------ Data excerpt ------
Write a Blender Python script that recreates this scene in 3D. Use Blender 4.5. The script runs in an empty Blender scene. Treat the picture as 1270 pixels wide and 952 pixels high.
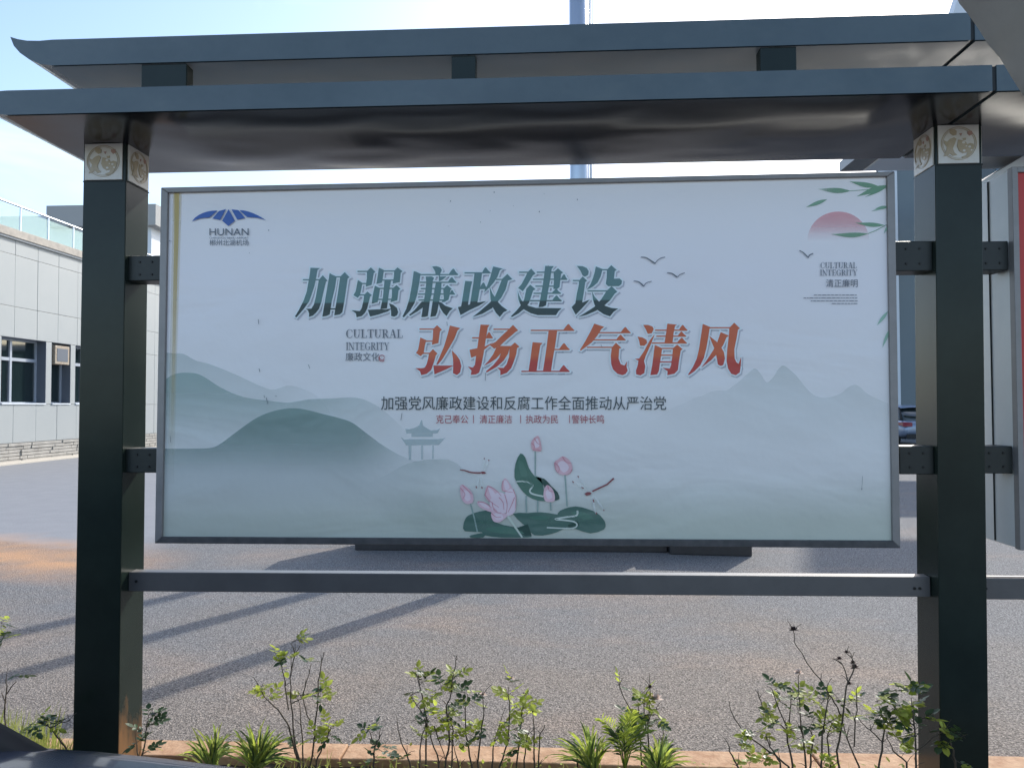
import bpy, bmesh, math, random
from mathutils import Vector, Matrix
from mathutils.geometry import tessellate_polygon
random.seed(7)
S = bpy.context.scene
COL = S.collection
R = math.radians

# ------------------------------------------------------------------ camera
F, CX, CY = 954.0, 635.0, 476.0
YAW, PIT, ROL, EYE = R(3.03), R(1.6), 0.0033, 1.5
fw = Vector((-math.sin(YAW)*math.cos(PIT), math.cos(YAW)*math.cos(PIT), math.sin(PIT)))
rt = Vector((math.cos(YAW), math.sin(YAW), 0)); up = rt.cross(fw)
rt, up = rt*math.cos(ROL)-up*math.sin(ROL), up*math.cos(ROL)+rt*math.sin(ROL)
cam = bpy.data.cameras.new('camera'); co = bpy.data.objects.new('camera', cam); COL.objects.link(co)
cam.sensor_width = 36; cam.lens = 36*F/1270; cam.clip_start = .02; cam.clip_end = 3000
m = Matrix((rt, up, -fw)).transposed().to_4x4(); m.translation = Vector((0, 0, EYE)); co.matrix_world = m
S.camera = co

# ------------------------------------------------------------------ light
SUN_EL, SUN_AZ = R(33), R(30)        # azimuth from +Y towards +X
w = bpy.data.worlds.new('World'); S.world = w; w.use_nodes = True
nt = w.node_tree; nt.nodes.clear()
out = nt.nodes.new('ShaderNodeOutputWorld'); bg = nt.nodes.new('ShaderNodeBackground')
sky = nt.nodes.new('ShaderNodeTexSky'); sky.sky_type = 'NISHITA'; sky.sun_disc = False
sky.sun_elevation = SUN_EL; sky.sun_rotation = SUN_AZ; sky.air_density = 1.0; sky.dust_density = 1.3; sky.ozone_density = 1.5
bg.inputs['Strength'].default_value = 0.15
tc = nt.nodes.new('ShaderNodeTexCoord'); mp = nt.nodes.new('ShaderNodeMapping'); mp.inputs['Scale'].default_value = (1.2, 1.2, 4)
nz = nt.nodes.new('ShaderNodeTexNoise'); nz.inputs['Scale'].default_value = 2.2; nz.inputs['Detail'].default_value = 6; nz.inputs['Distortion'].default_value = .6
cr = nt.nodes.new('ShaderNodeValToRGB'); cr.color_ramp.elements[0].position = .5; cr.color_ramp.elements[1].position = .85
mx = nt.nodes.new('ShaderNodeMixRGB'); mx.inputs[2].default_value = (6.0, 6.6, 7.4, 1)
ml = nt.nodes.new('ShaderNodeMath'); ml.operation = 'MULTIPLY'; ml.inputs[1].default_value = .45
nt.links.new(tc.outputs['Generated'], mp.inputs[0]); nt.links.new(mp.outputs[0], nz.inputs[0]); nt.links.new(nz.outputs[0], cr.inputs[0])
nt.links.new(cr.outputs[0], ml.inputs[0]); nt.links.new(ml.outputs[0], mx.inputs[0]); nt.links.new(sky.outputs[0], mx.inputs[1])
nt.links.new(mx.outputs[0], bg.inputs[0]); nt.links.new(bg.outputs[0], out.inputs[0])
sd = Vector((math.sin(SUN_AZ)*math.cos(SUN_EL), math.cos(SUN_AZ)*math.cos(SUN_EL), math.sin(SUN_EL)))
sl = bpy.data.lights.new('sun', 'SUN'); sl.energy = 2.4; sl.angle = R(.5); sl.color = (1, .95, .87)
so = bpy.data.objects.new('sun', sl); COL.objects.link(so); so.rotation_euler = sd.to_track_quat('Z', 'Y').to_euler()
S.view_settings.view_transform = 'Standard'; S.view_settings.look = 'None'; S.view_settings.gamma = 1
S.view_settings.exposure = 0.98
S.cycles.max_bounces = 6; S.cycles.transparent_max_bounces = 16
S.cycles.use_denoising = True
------
**Directive:** Extract all the data above exactly, excluding every picture.

**Response:**
Write a Blender Python script that recreates this scene in 3D. Use Blender 4.5. The script runs in an empty Blender scene. Treat the picture as 1270 pixels wide and 952 pixels high.
import bpy, bmesh, math, random
from mathutils import Vector, Matrix
from mathutils.geometry import tessellate_polygon
random.seed(7)
S = bpy.context.scene
COL = S.collection
R = math.radians

# ------------------------------------------------------------------ camera
F, CX, CY = 954.0, 635.0, 476.0
YAW, PIT, ROL, EYE = R(3.03), R(1.6), 0.0033, 1.5
fw = Vector((-math.sin(YAW)*math.cos(PIT), math.cos(YAW)*math.cos(PIT), math.sin(PIT)))
rt = Vector((math.cos(YAW), math.sin(YAW), 0)); up = rt.cross(fw)
rt, up = rt*math.cos(ROL)-up*math.sin(ROL), up*math.cos(ROL)+rt*math.sin(ROL)
cam = bpy.data.cameras.new('camera'); co = bpy.data.objects.new('camera', cam); COL.objects.link(co)
cam.sensor_width = 36; cam.lens = 36*F/1270; cam.clip_start = .02; cam.clip_end = 3000
m = Matrix((rt, up, -fw)).transposed().to_4x4(); m.translation = Vector((0, 0, EYE)); co.matrix_world = m
S.camera = co

# ------------------------------------------------------------------ light
SUN_EL, SUN_AZ = R(33), R(30)        # azimuth from +Y towards +X
w = bpy.data.worlds.new('World'); S.world = w; w.use_nodes = True
nt = w.node_tree; nt.nodes.clear()
out = nt.nodes.new('ShaderNodeOutputWorld'); bg = nt.nodes.new('ShaderNodeBackground')
sky = nt.nodes.new('ShaderNodeTexSky'); sky.sky_type = 'NISHITA'; sky.sun_disc = False
sky.sun_elevation = SUN_EL; sky.sun_rotation = SUN_AZ; sky.air_density = 1.0; sky.dust_density = 1.3; sky.ozone_density = 1.5
bg.inputs['Strength'].default_value = 0.15
tc = nt.nodes.new('ShaderNodeTexCoord'); mp = nt.nodes.new('ShaderNodeMapping'); mp.inputs['Scale'].default_value = (1.2, 1.2, 4)
nz = nt.nodes.new('ShaderNodeTexNoise'); nz.inputs['Scale'].default_value = 2.2; nz.inputs['Detail'].default_value = 6; nz.inputs['Distortion'].default_value = .6
cr = nt.nodes.new('ShaderNodeValToRGB'); cr.color_ramp.elements[0].position = .5; cr.color_ramp.elements[1].position = .85
mx = nt.nodes.new('ShaderNodeMixRGB'); mx.inputs[2].default_value = (6.0, 6.6, 7.4, 1)
ml = nt.nodes.new('ShaderNodeMath'); ml.operation = 'MULTIPLY'; ml.inputs[1].default_value = .45
nt.links.new(tc.outputs['Generated'], mp.inputs[0]); nt.links.new(mp.outputs[0], nz.inputs[0]); nt.links.new(nz.outputs[0], cr.inputs[0])
nt.links.new(cr.outputs[0], ml.inputs[0]); nt.links.new(ml.outputs[0], mx.inputs[0]); nt.links.new(sky.outputs[0], mx.inputs[1])
nt.links.new(mx.outputs[0], bg.inputs[0]); nt.links.new(bg.outputs[0], out.inputs[0])
sd = Vector((math.sin(SUN_AZ)*math.cos(SUN_EL), math.cos(SUN_AZ)*math.cos(SUN_EL), math.sin(SUN_EL)))
sl = bpy.data.lights.new('sun', 'SUN'); sl.energy = 2.4; sl.angle = R(.5); sl.color = (1, .95, .87)
so = bpy.data.objects.new('sun', sl); COL.objects.link(so); so.rotation_euler = sd.to_track_quat('Z', 'Y').to_euler()
S.view_settings.view_transform = 'Standard'; S.view_settings.look = 'None'; S.view_settings.gamma = 1
S.view_settings.exposure = 0.98
S.cycles.max_bounces = 6; S.cycles.transparent_max_bounces = 16
S.cycles.use_denoising = True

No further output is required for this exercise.